### Given material
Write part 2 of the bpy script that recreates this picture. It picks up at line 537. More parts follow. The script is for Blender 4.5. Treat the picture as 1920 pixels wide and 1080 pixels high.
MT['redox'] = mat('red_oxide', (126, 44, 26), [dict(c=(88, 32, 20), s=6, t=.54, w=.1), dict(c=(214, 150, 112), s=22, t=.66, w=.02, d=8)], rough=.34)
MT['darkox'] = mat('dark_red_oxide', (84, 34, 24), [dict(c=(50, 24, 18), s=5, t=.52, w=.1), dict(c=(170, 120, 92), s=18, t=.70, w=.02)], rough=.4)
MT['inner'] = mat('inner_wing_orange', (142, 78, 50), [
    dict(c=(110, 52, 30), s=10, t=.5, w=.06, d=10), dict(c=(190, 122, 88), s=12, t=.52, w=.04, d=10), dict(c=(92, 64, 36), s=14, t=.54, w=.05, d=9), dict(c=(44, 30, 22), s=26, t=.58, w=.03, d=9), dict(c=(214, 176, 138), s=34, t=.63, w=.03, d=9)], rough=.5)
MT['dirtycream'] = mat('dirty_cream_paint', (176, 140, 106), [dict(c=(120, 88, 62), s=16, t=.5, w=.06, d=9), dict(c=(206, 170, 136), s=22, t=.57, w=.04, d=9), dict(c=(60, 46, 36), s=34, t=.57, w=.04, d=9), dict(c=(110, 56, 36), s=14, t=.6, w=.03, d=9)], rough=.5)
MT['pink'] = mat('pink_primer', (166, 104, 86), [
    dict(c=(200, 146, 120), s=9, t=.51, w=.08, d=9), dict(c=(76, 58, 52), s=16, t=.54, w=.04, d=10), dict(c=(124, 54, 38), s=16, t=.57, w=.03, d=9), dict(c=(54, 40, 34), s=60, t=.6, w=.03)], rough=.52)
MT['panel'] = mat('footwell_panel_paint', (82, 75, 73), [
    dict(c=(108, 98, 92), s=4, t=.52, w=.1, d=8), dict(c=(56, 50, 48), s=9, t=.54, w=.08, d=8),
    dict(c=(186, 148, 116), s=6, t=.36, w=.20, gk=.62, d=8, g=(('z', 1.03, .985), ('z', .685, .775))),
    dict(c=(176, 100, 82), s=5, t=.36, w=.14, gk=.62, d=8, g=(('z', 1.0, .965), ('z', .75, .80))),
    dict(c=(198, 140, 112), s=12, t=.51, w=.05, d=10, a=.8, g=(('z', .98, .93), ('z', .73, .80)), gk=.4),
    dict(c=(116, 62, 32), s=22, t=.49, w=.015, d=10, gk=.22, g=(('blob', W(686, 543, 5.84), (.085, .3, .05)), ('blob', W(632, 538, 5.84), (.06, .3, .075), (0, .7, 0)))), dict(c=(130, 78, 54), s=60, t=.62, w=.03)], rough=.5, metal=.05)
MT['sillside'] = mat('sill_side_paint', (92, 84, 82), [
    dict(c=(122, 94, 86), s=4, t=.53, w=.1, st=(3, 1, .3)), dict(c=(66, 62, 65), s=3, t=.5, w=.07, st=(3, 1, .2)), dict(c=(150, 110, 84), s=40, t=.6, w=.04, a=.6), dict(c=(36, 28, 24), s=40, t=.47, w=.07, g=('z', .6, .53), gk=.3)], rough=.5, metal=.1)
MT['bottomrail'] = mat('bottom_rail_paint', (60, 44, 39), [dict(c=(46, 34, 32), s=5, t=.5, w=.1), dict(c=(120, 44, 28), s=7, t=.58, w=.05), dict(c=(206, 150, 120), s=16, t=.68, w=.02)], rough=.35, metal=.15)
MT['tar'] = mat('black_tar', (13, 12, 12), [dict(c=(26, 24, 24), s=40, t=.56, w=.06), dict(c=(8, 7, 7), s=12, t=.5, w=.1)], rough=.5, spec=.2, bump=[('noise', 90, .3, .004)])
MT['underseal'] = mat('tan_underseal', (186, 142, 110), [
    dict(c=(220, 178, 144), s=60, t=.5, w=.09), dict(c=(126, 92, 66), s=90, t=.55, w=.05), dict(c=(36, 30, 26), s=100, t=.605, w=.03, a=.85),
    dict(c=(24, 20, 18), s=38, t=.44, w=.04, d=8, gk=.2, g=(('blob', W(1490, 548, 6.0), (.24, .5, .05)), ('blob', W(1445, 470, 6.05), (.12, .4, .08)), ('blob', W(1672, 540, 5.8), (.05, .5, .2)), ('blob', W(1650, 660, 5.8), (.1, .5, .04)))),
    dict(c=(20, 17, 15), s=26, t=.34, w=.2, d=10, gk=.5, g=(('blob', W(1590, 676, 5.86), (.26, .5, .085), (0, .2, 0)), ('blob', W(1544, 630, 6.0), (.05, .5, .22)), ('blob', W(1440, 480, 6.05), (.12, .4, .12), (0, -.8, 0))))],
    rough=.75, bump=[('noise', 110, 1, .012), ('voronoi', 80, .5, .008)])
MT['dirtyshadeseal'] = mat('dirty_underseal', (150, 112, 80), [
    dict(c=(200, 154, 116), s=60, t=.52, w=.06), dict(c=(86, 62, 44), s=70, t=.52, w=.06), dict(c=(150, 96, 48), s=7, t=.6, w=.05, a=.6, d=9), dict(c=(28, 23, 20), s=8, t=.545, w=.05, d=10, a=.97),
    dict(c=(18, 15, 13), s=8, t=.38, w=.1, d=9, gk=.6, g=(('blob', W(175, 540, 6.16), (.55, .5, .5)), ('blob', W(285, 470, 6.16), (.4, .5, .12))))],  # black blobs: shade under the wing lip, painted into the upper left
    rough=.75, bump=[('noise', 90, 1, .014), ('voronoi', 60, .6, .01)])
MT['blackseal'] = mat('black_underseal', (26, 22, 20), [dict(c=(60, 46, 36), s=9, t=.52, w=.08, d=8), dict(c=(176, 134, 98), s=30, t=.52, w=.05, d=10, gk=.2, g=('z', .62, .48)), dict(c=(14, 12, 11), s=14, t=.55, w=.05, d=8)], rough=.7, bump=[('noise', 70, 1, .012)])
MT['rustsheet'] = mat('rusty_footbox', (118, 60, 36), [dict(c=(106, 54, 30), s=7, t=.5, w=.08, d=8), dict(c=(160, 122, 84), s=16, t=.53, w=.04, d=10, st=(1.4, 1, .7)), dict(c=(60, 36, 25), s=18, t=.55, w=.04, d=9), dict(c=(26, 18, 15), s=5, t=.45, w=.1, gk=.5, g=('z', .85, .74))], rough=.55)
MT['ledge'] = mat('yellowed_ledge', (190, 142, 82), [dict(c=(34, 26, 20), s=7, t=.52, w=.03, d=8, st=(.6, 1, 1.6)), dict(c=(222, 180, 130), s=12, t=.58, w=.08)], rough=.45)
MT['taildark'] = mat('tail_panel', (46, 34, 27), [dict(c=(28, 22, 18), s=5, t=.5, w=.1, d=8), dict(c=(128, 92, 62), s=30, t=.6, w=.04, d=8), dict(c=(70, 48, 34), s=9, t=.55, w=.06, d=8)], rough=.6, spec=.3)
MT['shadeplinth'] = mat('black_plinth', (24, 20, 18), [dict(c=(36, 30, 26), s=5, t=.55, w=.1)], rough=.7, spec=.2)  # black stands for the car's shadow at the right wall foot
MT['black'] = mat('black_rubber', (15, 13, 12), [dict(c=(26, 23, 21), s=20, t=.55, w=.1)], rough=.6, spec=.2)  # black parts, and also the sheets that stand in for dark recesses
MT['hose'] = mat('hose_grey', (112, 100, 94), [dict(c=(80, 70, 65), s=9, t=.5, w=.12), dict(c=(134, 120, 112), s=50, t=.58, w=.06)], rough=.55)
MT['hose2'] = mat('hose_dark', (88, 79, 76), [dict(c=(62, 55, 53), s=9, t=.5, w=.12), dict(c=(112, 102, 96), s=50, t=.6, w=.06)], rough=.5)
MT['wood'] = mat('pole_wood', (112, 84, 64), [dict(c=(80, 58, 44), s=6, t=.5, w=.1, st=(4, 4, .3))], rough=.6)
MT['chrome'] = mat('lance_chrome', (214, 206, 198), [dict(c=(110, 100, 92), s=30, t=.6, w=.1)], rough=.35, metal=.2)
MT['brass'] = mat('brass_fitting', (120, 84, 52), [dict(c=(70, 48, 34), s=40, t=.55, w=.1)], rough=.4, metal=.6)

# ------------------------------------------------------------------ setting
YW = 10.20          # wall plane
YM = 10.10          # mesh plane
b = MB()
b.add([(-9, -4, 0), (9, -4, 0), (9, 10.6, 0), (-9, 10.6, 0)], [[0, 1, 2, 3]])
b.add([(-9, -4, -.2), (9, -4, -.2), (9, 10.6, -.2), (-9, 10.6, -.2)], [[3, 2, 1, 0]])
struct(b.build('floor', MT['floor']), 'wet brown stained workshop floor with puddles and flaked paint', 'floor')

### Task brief
Gather each line in the data that holds the string "voronoi".

### Result of this exercise
    rough=.75, bump=[('noise', 110, 1, .012), ('voronoi', 80, .5, .008)])
    rough=.75, bump=[('noise', 90, 1, .014), ('voronoi', 60, .6, .01)])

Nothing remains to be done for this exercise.